India's major taxes: you need to know about the Goods and Services Tax (GST)

 

The Goods and Services Tax (GST) is the Indian version of VAT. Anyone doing business in India will eventually have to deal with it. The GST was introduced in 2017 to make the country's complex existing tax system more manageable.

Despite having made doing business in India considerably easier, the GST tax can still be a challenge for European companies starting their operations in India. In this article, we'll explain how the tax works and how it affects you as a foreign entrepreneur.

goods and services tax India explanation

The old, Indian GST tax system consisted of an accumulation of indirect taxes, excise taxes and surcharges levied not only at the national level, but also at the state level and even at the city level. A major tax collected by Indian states was the Value Added Tax (VAT), but there was no fixed national rate for it.

States independently determined what VAT was charged for a product, resulting in much red tape for businesses. In addition, state-to-state sales also required a Central State Tax (CST) to be paid to the national government, further underscoring the fragmentation of the old tax system.

All these different taxes from different Indian governments brought about a waterfall effect and made tax evasion and corruption relatively easy. Indian tax authorities were losing a lot of revenue as a result, so change was much needed. 

One centralized sales tax

With the new Goods and Services Tax, there came one centralized sales tax for all of India in 2017. It unifies all taxes by product type and is levied at the national level in New Delhi.

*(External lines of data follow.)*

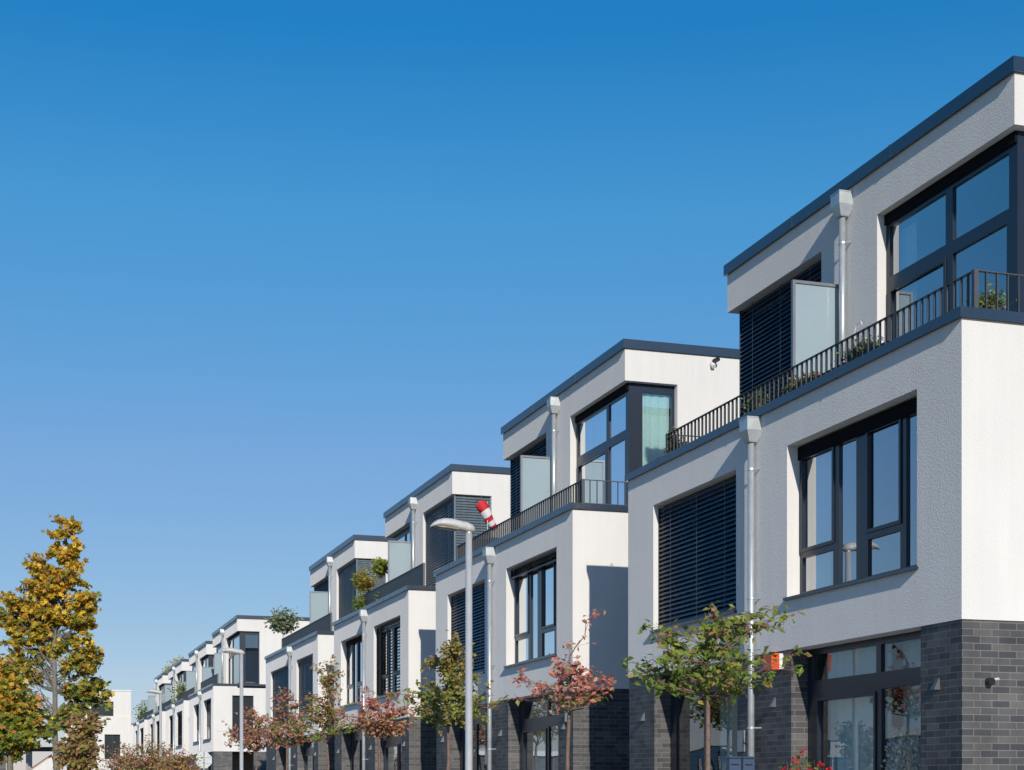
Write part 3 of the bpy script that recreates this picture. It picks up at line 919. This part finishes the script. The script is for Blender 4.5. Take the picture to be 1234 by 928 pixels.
# ---- big maple on the left
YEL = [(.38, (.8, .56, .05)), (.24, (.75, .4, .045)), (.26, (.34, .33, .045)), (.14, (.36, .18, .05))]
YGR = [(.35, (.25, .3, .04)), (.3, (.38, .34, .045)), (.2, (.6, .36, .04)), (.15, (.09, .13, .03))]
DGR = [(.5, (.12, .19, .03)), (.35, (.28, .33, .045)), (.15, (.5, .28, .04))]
S = 38
def blob(px, py, rx, rz, w, s=S, ry=None):
    c = at(px, py, s); k = s / 1926
    return (tuple(c), (rx * k, (ry or rx) * k, rz * k), w)
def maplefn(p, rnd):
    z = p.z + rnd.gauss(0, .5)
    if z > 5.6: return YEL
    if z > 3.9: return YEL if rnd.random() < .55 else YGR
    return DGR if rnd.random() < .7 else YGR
c = at(66, 950, S)
clumps = [(78, 628, 7, 9), (86, 634, 8, 7), (75, 643, 10, 8), (84, 662, 12, 10), (72, 668, 12, 10), (92, 676, 8, 8), (84, 684, 12, 9),
          (42, 682, 10, 10), (96, 662, 7, 8), (60, 692, 13, 11), (78, 702, 14, 10), (40, 706, 13, 9), (92, 700, 8, 8), (62, 714, 14, 10), (104, 722, 11, 9),
          (10, 722, 13, 9), (28, 728, 13, 9), (86, 728, 15, 10), (112, 736, 8, 9), (50, 738, 15, 11), (74, 748, 15, 10), (100, 750, 13, 10), (8, 744, 14, 10), (30, 752, 13, 9),
          (54, 762, 13, 9), (84, 770, 13, 10), (108, 768, 11, 9), (14, 768, 14, 10), (40, 778, 12, 9), (66, 782, 11, 8), (96, 790, 13, 9), (113, 790, 8, 9),
          (20, 792, 13, 9), (50, 800, 10, 9), (80, 806, 9, 8), (104, 812, 13, 9), (8, 812, 12, 10), (118, 826, 11, 8), (92, 834, 13, 9), (36, 818, 11, 9), (112, 844, 12, 8), (126, 838, 6, 6), (84, 858, 13, 9), (98, 862, 8, 7), (70, 872, 10, 7)]
blobs = [blob(a_, b_, r_, q_, r_ * q_ / 100, ry=r_ * 2.2) for a_, b_, r_, q_ in clumps]
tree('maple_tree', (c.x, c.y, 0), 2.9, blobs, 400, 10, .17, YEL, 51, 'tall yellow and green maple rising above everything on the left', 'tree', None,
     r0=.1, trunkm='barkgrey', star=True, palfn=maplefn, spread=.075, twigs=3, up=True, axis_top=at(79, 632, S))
c = at(12, 950, 30)
ORG = [(.3, (.72, .42, .05)), (.2, (.62, .28, .05)), (.5, (.28, .32, .04))]
blobs = [blob(6, 822, 20, 26, .8, 30), blob(20, 855, 34, 26, 1.5, 30), blob(-25, 830, 34, 40, 1.5, 30), blob(28, 882, 34, 20, 1, 30), blob(-5, 890, 40, 28, 1, 30)]
tree('maple_tree', (c.x, c.y, 0), 2.0, blobs, 250, 9, .16, ORG, 52, 'low orange and green tree at the left edge, in front of the tall maple', 'tree', None,
     r0=.09, trunkm='barkgrey', star=True, spread=.09, twigs=3, palfn=lambda p, r: ORG if p.z > 2.9 or r.random() < .45 else GREEND, axis_top=at(8, 830, 30))
c = at(98, 950, 34)
blobs = [blob(100, 882, 13, 22, 1, 34), blob(96, 908, 22, 26, 2, 34), blob(112, 875, 6, 12, .3, 34)]
tree('young_tree', (c.x, c.y, 0), 1.5, blobs, 90, 8, .13, MIXG, 53, 'small olive and pinkish upright tree under the tall maple', 'tree', None,
     r0=.04, spread=.09, palfn=lambda p, r: RUST if r.random() < .25 else [(.7, (.34, .28, .08)), (.3, (.42, .26, .14))], axis_top=at(98, 875, 34))

# ------------------------------------------------------------------ street lamps
def street_lamp(px, s, label):
    p = at(px, 950, s)
    x, y = p.x, p.y
    t = empty('street_lamp', (x, y, .1), label, 'street lamp', 'grey mushroom-head street lamps along the kerb')
    H = 5.78
    mb = MB()
    mb.tube([(x, y, .1), (x, y, 1.2), (x, y, 1.22), (x, y, H)], [.085, .085, .062, .055], 16)
    po = mb.build('pole', M['lampgrey'], t, smooth=False)
    for f in po.data.polygons: f.use_smooth = len(f.vertices) == 4
    # long drooping head pointing over the road (-x)
    hd = MB()
    prof = [(.10, .0, .0, .02), (.095, .01, .05, .05), (.06, .015, .085, .09), (-.02, .03, .105, .11), (-.15, .055, .105, .115), (-.3, .085, .1, .125), (-.42, .095, .09, .12), (-.52, .09, .07, .1), (-.6, .065, .045, .07), (-.66, .035, .015, .03)]
    rings = []
    for (dx, zc, hh, ww) in prof:
        ring = []
        for k in range(16):
            an = 2 * math.pi * k / 16
            sz = math.sin(an)
            zz = hh * (sz if sz > 0 else sz * .65)
            ring.append((x + dx, y + math.cos(an) * ww, H + .03 + zc + zz - .02))
        rings.append(ring)
    hd.loft(rings)
    ho = hd.build('lamp_head', M['lamphead'], t, smooth=True)
    le = MB()
    rings = []
    for (dx, ww, dz) in ((-.56, .05, .03), (-.5, .08, .012), (-.35, .1, .0), (-.2, .09, .0), (-.14, .06, .02)):
        rings.append([(x + dx, y + math.cos(2 * math.pi * k / 12) * ww, H + .034 + dz + (.0 if dx < -.3 else -.02) + math.sin(2 * math.pi * k / 12) * .022) for k in range(12)])
    le.loft(rings)
    le.build('lens', M['lens'], ho, smooth=True)
    co = MB(); co.tube([(x, y, H - .03), (x, y, H + .05)], [.062, .05], 14)
    co.build('collar', M['lampgrey'], t)
    return t
street_lamp(565, 26.3, 'nearest grey street lamp, in front of the windsock house')
street_lamp(291, 50.4, 'second grey street lamp, before the glass corner of the house past the side street')
street_lamp(193.5, 71.5, 'farthest and smallest grey street lamp')

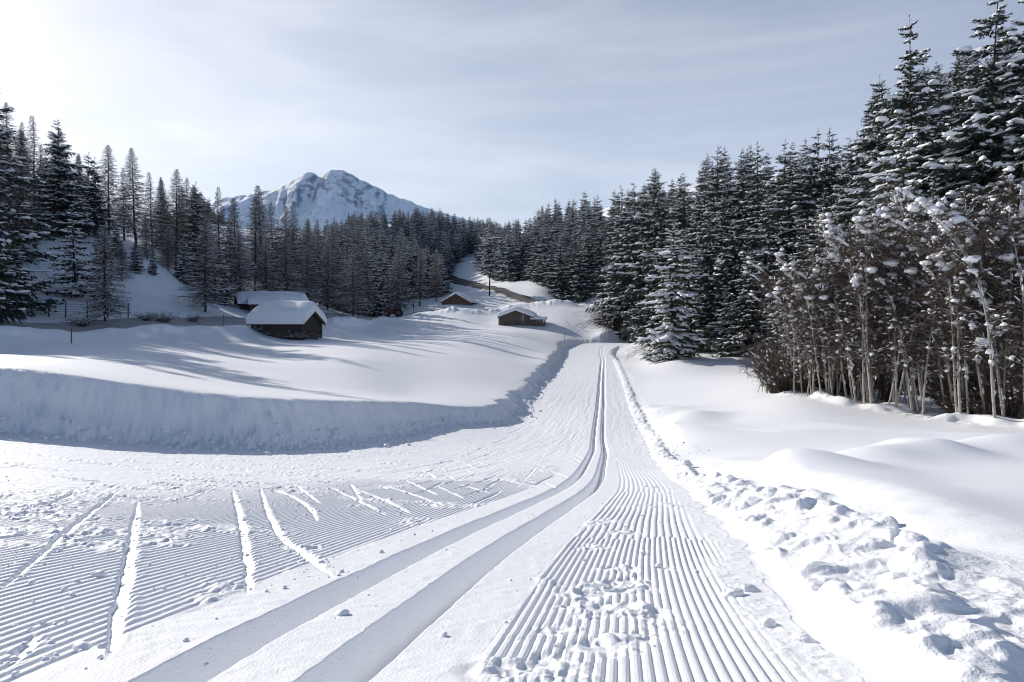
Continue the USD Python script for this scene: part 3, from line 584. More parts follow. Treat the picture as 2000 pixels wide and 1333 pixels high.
for x, Y, yt, k in [(20, 82, 200, 2), (45, 70, 252, 0), (160, 86, 300, 2), (216, 84, 283, 0), (246, 86, 330, 2), (268, 82, 289, 0), (300, 88, 336, 2), (345, 84, 331, 0), (364, 92, 346, 2), (408, 90, 396, 0), (430, 92, 366, 2), (464, 92, 388, 0), (500, 96, 377, 2),
                    (516, 98, 364, 0), (537, 100, 396, 2), (556, 100, 402, 0), (575, 104, 394, 2), (602, 106, 428, 0), (625, 108, 430, 2), (650, 112, 440, 0), (674, 114, 446, 2), (700, 120, 468, 0), (722, 120, 482, 2), (690, 105, 490, 1), (820, 156, 482, 0), (852, 164, 500, 0), (640, 104, 470, 1),
                    (290, 78, 420, 1), (330, 80, 440, 1), (240, 68, 470, 1), (470, 86, 450, 1), (520, 90, 460, 1), (560, 94, 470, 1), (600, 98, 480, 1), (100, 80, 330, 0), (130, 88, 320, 0), (10, 66, 300, 1)]:
    stand(x, Y, yt, LARCH[k], 'larch_tree', LL, 'tree', LG, rng.uniform(.8, 1.1))
for x, Y, yt in [(95, 84, 290), (175, 90, 340), (325, 94, 370), (450, 100, 420), (230, 74, 430), (265, 72, 470), (545, 106, 430), (580, 110, 450), (660, 118, 470), (360, 80, 460), (730, 130, 500), (700, 128, 510), (760, 150, 520), (50, 72, 380), (25, 64, 400), (200, 70, 440), (300, 74, 480), (430, 82, 480), (640, 116, 500), (680, 112, 530)]:
    stand(x, Y, yt, MID[rng.integers(0, 5)], 'spruce_tree', LS, 'tree', LG, rng.uniform(.8, 1.1))
for k in range(46):
    Y = rng.uniform(64, 118); x = rng.uniform(-160, 360); X = (x - 1000) / FPX * Y
    hh = rng.uniform(9, 13) if x > 60 else rng.uniform(11, 16)
    if any((X - p) ** 2 + (Y - q) ** 2 < 9 for p, q in planted) or not clears(x, Y, bare(X, Y), hh, 8): continue
    stand(x, Y, 0, (LARCH + MID[:1])[rng.integers(0, 4)], 'larch_tree', LL, 'tree', LG, rng.uniform(.8, 1.1), H=hh)
for k in range(44):                                         # on past the left picture edge, where they shade the meadow
    Y = rng.uniform(42, 92); x = 1000 - FPX * math.tan(math.radians(rng.uniform(37.5, 54)))
    stand(x, Y, 0, (LARCH + MID)[rng.integers(0, 8)], 'larch_tree', LL, 'tree', LG, H=rng.uniform(10, 14.5))

def fill(n, xr, fr, bk, hr, protos, name, label, group, gap=3.2, reject=None, pts=[]):
    k = 0
    for _ in range(n * 40):
        if k >= n: break
        x = rng.uniform(*xr); a, b = np.interp(x, *fr), np.interp(x, *bk); Y = a + (b - a) * rng.random() ** .85
        X = (x - 1000) / FPX * Y; hh = rng.uniform(*hr)
        if not clears(x, Y, bare(X, Y), hh * .94, 4): continue
        if any((X - p) ** 2 + (Y - q) ** 2 < gap ** 2 for p, q in planted[-700:]) or (reject and reject(x, Y)): continue
        stand(x, Y, 0, protos[rng.integers(0, len(protos))], name, label, 'tree', group, rng.uniform(.8, 1.15), H=hh); k += 1
def road_gap(x, Y):
    z = bare((x - 1000) / FPX * Y, Y); y = 630 - FPX * z / Y
    return (862 < x < 990 and y > np.interp(x, [862, 900, 930, 960, 990], [560, 505, 492, 540, 575])) or (980 < x < 1090 and y > np.interp(x, [980, 1040, 1090], [552, 560, 585]))
fill(80, (560, 985), ([560, 620, 700, 800, 870, 985], [125, 135, 150, 170, 190, 235]), ([560, 700, 985], [160, 215, 290]), (10, 14), MID, 'spruce_tree', 'far dark conifer of the dense forest on the hill below the mountain', 'conifers on the middle hill', 4.2, road_gap)
fill(120, (955, 1420), ([955, 1050, 1100, 1200, 1240, 1300, 1420], [225, 190, 167, 152, 122, 98, 80]), ([955, 1100, 1300, 1420], [290, 220, 150, 135]), (12, 17), MID, 'spruce_tree', 'snow-streaked spruce in the forest rising right of the uphill road', 'spruces on the right hillside', 3.4, road_gap)
fill(34, (1400, 2150), ([1400, 1550, 1650, 1750, 2150], [82, 66, 58, 50, 46]), ([1400, 1700, 2150], [150, 110, 100]), (12, 17), MID, 'spruce_tree', 'snow-streaked spruce of the dense wood behind the birch thicket', 'spruces behind the birch thicket', 3.2)
def far_forest():
    """the wooded hills behind: more trees than one could tell apart"""
    pi = UsdGeom.PointInstancer.Define(stage, '/World/far_forest'); keys(pi.GetPrim(), 'far dense conifer forest covering the hills in one dark mass', 'forest', None, 'stuff')
    for k, (root, h) in enumerate(MID + LARCH[:1]):
        x = UsdGeom.Xform.Define(stage, f'/World/far_forest/tree_{k + 1:03d}'); x.GetPrim().GetReferences().AddInternalReference(root); pi.CreatePrototypesRel().AddTarget(x.GetPath())
    n = 5200; x = np.r_[rng.uniform(380, 990, n), rng.uniform(950, 2300, n)]; u = rng.random(2 * n) ** .8
    lo = np.where(np.arange(2 * n) < n, np.interp(x, [380, 560, 700, 870, 990], [125, 135, 158, 176, 240]), np.interp(x, [950, 1050, 1100, 1240, 1300, 1420, 1550, 1700, 2300], [230, 196, 178, 135, 112, 94, 86, 76, 70]))
    hi = np.where(np.arange(2 * n) < n, 365, np.interp(x, [950, 1100, 1300, 1500, 2300], [330, 280, 200, 170, 130]))
    Y = lo + (hi - lo) * u; X = (x - 1000) / FPX * Y; Z = terrain(X, Y)[0]; y = 630 - FPX * Z / Y
    bad = ((x > 862) & (x < 990) & (y > np.interp(x, [862, 900, 930, 960, 990], [560, 505, 492, 540, 575]))) | ((x > 980) & (x < 1090) & (y > np.interp(x, [980, 1040, 1090], [552, 560, 585])))
    tree = cKDTree(np.array(planted)); keep = []; own = {}
    for i in np.nonzero(~bad)[0]:
        gap = 3.3; c = (int(X[i] // gap), int(Y[i] // gap))
        if tree.query((X[i], Y[i]))[0] < 3.0 or any((X[i] - a) ** 2 + (Y[i] - b) ** 2 < gap * gap for dx in (-1, 0, 1) for dy in (-1, 0, 1) for a, b in own.get((c[0] + dx, c[1] + dy), ())): continue
        own.setdefault(c, []).append((X[i], Y[i])); keep.append(i)
    keep = np.array(keep); m = len(keep); H = np.where(keep < n, rng.uniform(9, 14, m), rng.uniform(11, 16.5, m)); ok = clears(x[keep], Y[keep], Z[keep], H, rng.uniform(-4, 9, m)); keep, H = keep[ok], H[ok]; m = len(keep); w = rng.uniform(.8, 1.15, m); kind = rng.choice(6, m, p=[.22, .22, .21, .2, .12, .03])
    hp = np.array([h for _, h in MID + LARCH[:1]])[kind]; sc = H / hp; a = rng.uniform(0, np.pi, m)
    pi.CreateProtoIndicesAttr(Vt.IntArray.FromNumpy(kind.astype(np.int32))); pi.CreatePositionsAttr(Vt.Vec3fArray.FromNumpy(np.c_[X[keep], Y[keep], Z[keep] - .15].astype(np.float32)))
    pi.CreateScalesAttr(Vt.Vec3fArray.FromNumpy(np.c_[sc * w, sc * w, sc].astype(np.float32))); pi.CreateOrientationsAttr(Vt.QuathArray([Gf.Quath(float(math.cos(q)), 0, 0, float(math.sin(q))) for q in a]))
RG = 'spruce spires along the right skyline'
SK = sorted([(1400, 88, 283), (1440, 86, 300), (1480, 82, 278), (1526, 78, 271), (1560, 80, 300), (1592, 76, 252), (1622, 74, 247), (1656, 72, 272), (1370, 92, 330), (1336, 97, 338), (1300, 102, 345), (1270, 106, 326), (1240, 112, 360), (1210, 118, 366)])
NTH = 'first second third fourth fifth sixth seventh eighth ninth tenth eleventh twelfth thirteenth fourteenth fifteenth'.split()
for k, (x, Y, yt) in enumerate(SK):
    stand(x, Y, yt, MID[rng.integers(0, 5)], 'spruce_tree', f'pointed spruce on the skyline left of the tall spruces, {NTH[k]} spire from the left', 'tree', RG, .95)
FG = 'spruces along the front edge of the right wood'
FR = sorted([(1432, 70, 400, MID[2]), (1500, 66, 370, MID[1]), (1465, 64, 470, MID[2]), (1560, 60, 410, MID[1]), (1390, 76, 400, MID[2]), (1600, 58, 380, GREEN[0]), (1350, 72, 440, GREEN[0]), (1285, 86, 470, MID[2]), (1640, 52, 400, GREEN[0]), (1520, 62, 520, GREEN[0]), (1262, 106, 480, MID[2]), (1420, 68, 560, GREEN[1])], key=lambda q: q[0])
for k, (x, Y, yt, p) in enumerate(FR):
    stand(x, Y, yt, p, 'spruce_tree', f'full snowy spruce at the front edge of the right wood, {NTH[k]} from the left', 'tree', FG, 1.0)
stand(1310, 63, 428, GREEN[1], 'spruce_tree', 'single green snow-clumped spruce standing forward beside the trail bend', 'tree', width=.95)
stand(1785, 43, 33, TALL[0], 'spruce_tree', 'tall snow-laden spruce whose pointed top stands clear against the sky', 'tree', width=.78)
stand(1742, 46, 92, TALL[1], 'spruce_tree', 'tall spruce leaning on the left flank of the pointed one', 'tree', width=.7)
stand(1712, 49, 150, TALL[0], 'spruce_tree', 'lowest of the tall right spruces, stepping down to the skyline', 'tree', width=.75)
stand(1905, 40, -45, TALL[0], 'spruce_tree', 'tallest spruce, its top cut by the upper picture edge', 'tree', width=.85)
stand(1990, 38, -10, TALL[1], 'spruce_tree', 'tall spruce at the right picture edge behind the birches', 'tree', width=.85)
stand(1765, 37, 232, GREEN[1], 'spruce_tree', 'bowed snow-heavy spruce in front of the tall pointed one', 'tree', width=.9)
DG = 'dark spruces between the tall spruces and the birches'
for x, Y, yt in [(1850, 46, 190), (1950, 47, 120), (1665, 50, 310), (1690, 42, 380), (1830, 38, 340), (1900, 36, 400), (1980, 34, 380), (2060, 38, 0), (2120, 44, 20), (2090, 33, 200), (1720, 40, 420), (1870, 35, 480), (1950, 33, 500), (1620, 44, 470), (1770, 34, 520)]:
    stand(x, Y, yt, [MID[1], GREEN[0], MID[3]][rng.integers(0, 3)], 'spruce_tree', 'dark spruce half hidden behind the birch stems', 'tree', DG, .95)

# ---- birch thicket on the right
BG = 'birch stems of the right thicket'
front = lambda x: np.interp(x, [1530, 1600, 1700, 1800, 1900, 2000, 2100], [29, 27.5, 25, 23.5, 21.5, 20.5, 20])
for k in range(74):
    x = rng.uniform(1545, 2090); Y = front(x) + abs(rng.normal(0, 2.2)) + .1; p = BIRCH[rng.integers(0, 5)]
    stand(x, Y, 0, p, 'birch_tree', 'slim pale birch with snow clumps in the thicket at right', 'tree', BG, H=rng.uniform(5.0, 8.5) * np.interp(x, [1540, 1700], [.7, 1]), rz=rng.uniform(2.2, 4.1))
stand(1965, 22, 0, SNOWY_BIRCH, 'birch_tree', 'snow-plastered birch leaning left and arching at its top, thickest white stem', 'tree', H=8.2, rz=2.9)
stand(1870, 24, 0, BIRCH[2], 'birch_tree', 'bent birch with heavy snow pillows along its upper stem', 'tree', H=7.6, rz=3.0)
for k in range(26):
    x = rng.uniform(1490, 2080); Y = front(x) + rng.uniform(1.2, 7)
    stand(x, Y, 0, BUSH[int(rng.random() < .7)], 'twig_bush', 'tangled brown twig bush between the birch stems', 'bush', 'undergrowth of the birch thicket', H=rng.uniform(.9, 3.2))
for x, Y, H in [(1530, 34, 1.6), (1555, 32, 1.3), (1585, 33, 2.2), (1515, 39, 1.9), (1620, 32, 2.2)]:
    stand(x, Y, 0, FIRBUSH, 'green_bush', 'dark green needle bush at the left foot of the birch thicket', 'bush', 'needle bushes at the thicket edge', H=H)
stand(1206, 113, 0, WEEPING, 'weeping_bush', 'pale weeping bush bowed down by snow at the far trail bend', 'bush', H=7.0, width=1.0)
stand(1282, 72, 0, WEEPING, 'weeping_bush', 'snow-bowed bush left of the single green spruce', 'bush', H=3.2)
for x, Y, H, lab in [(160, 50, 1.3, 'scrubby grey bush by the left road under the snowy young spruce'), (285, 57, 1.2, 'snow-covered sapling left of the pair by the left road'), (320, 58, 1.4, 'dark leafy sapling with snow by the left road'), (378, 62, 1.0, 'low twig bush at the foot of the broad larch')]:
    stand(x, Y, 0, BUSH[2] if 'snow' in lab else BUSH[0], 'roadside_bush', lab, 'bush', H=H)

far_forest()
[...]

There are five rates, ranging from 0% to 28%, under which 1211 categories of goods and services are divided. Under the GST system, tax is charged at any point when value is added to the product and a sale occurs. This runs up to the final sale to the customer. To clarify this a simplified example: 

In addition, GST is a destination-based tax. This means that if a product is manufactured in the state of Andhra Pradesh, but sold in Karnataka, the entire tax goes to Karnataka. A big improvement from the previous system where tax had to be paid at each step to a different government body. 

The benefits of Goods and Services Tax

The list of benefits of a centralized sales tax is long. First, the GST greatly simplifies India's unwieldy tax system. In addition, the GST makes it possible to effectively make India a single market in which free movement of goods between states becomes a reality.

This allows companies to organize their distribution from a central nationwide warehouse - and not have to set it up separately in each state. Furthermore, tax evasion becomes more difficult, increasing revenues for the Indian treasury. The above benefits in turn lead to positive macroeconomic effects: doing business in India becomes easier, (foreign) investment increases, the Indian government itself can invest more, and the Indian economy will grow faster.

But the GST also has disadvantages

The GST is far from perfect because it still does not bring taxes together under one roof. In fact, there are 38 different ones: a separate GST for all 29 states (SGST) and the seven "union territories" (UTGST), a federal GST (CGST) and an integrated GST (IGST) for interstate supplies of products and services.

Despite the fact that the GST system is supposed to eliminate the water vale effect and thus lower the price of products, certain products have actually become significantly more expensive. For example, since the introduction of the new tax, products such as shampoo and deodorant suddenly fall into a higher tax rate. 

What does the GST mean for you as a European entrepreneur in India?

All European companies wishing to start their own branch, joint venture or any other type of sales organization in India will face this tax. To pay this tax, you will need a PAN number and must register with the GST portal where you will get your unique GSTIN code. Through this portal, a tax form has to be submitted and paid every month.

European companies that only export to India hardly have to deal with the taxes. However, it is important to understand how the GST taxes the Indian distributor or importer you are working with.

GST is one of India's most important taxes, besides of course Corporate Tax and all sorts of other taxes such as Minimum Alternate Tax (MAT), Dividend Distribution Tax (DDT), Custom Duty and Excise Duty.